[RFC] Refactored interrupt handling on ARM
Ian Lepore
ian at FreeBSD.org
Tue Apr 15 16:59:33 UTC 2014
On Tue, 2014-04-15 at 17:29 +0200, Jakub Klama wrote:
> On Tue, 15 Apr 2014 08:11:57 -0600, Warner Losh wrote:
> > This is looking nice on the surface. I’ve done a small portion of
> > this sort of work for the Atmel port, so I’ll see how well this can
> > be
> > extended to work there. Unlike the gic device, there’s 3 or 4 pio
> > controllers that act as interrupt handlers, plus the need to wire up
> > pins relatively early...
> >
> > I’d clean up the name ‘intrng.c’ though, since ng things tend to
> > become dated… ARM_INTRNG also suffers from this naming flaw. Is there
> > any reason not to have it on all the time? Also, the ARM_INTRNG ifdef
> > is inconsistently applied.
>
> Well, the naming thing is the least significant one I guess... and
> one which can be fixed in a moment.
>
> ARM_INTRNG should be enabled only on platforms which have pic drivers
> using pic_if.m interface instead of the old one. The purpose for that
> option is to not break existing code.
>
IMO we do too much of this. Unless there's a really good reason not to
update the older platforms to use this new scheme, I think we should
just convert everything to the new way.
> > Looking at the FDT, it appears that the interrupt numbers are hard
> > coded for things that appear to be connected to GPIOs. This hard
> > coding (and changes to reflect differences in mapping) is really bad.
>
> Can you give an example?
>
> > Linux specifies the GPIO more directly (though each SoC is different
> > in the details). I haven’t looked at LPC (where I noticed the change)
> > on Linux to see if these changes bring us closer to being able to use
> > the stock FDT for that platform. Do these changes help with that?
>
> LPC changes purpose was rather to give an example, surely other
> platforms can benefit more from these.
>
> > While I appreciate the aesthetic appeal of having purely an interrupt
> > number and PIC (interrupt parent), I’m not sure that will work
> > everywhere.
> >
> > dosoftints() does nothing, is that on purpose?
>
> It's present to not break compatibility and I'm not even sure what
> should it do. However:
>
> % ack dosoftints
> arm/arm/intrng.c
> 417:void dosoftints(void);
> 419:dosoftints(void)
>
> arm/arm/intr.c
> 138:void dosoftints(void);
> 140:dosoftints(void)
>
> is it needed anyways?
>
> > 255 is too few interrupts to have. We need easily twice that for
> > Atmel. And chance we can remove NIRQ as well?
>
> Currently we can have 255 pics and 256 irqs on each, but because irq
> number is stored in int, we easily (down to changing two lines of code)

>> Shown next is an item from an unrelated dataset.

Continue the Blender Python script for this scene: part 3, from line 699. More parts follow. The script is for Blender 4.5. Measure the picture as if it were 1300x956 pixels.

> divide it by 16:16 or 8:24, thus having 2^16 pics and 2^16 irqs on each
> or 256 pics with 2^24 irqs on each maximum.
>
> Regarding NIRQ, there's surely possible to get rid of it, but it will
> need also removing intrcnt/sintrcnt/intrnames and creating more
> flexible interface instead (for other archs too). Anyways, it's some
> step in removing it.
>
> > Finally, I’m not sure what the change to kern_intr.c is supposed to
> > accomplish. It seems weird to me. Can you explain it? I’d think that
> > would have a bad effect on other platforms.
>
> trapframe is passed to the first intr_event_handle() call and saved
> in td->td_intr_frame (just like it was before). If the consecutive
> calls to intr_event_handle() supply 0/NULL as trapframe, filter
> function which wants trapframe instead of argument will get the
> saved one. So the only situation where the behavior is different
> is case where you call intr_event_handle(ie, NULL). BTW This change
> was discussed some time ago with cognet at .
Since this is only needed by the new arm code, and the new arm code only
calls intr_event_handle() from arm_dispatch_irq(), can't this logic just
move into there?
Also, I have a feeling EOI isn't being done in all the right places, but
it could be a matter of misreading the diff. I need to actually apply
the diff and read the code, and I'll get to that soon, really I will (I
seem to be writing a new definition for "soon" every time I say that).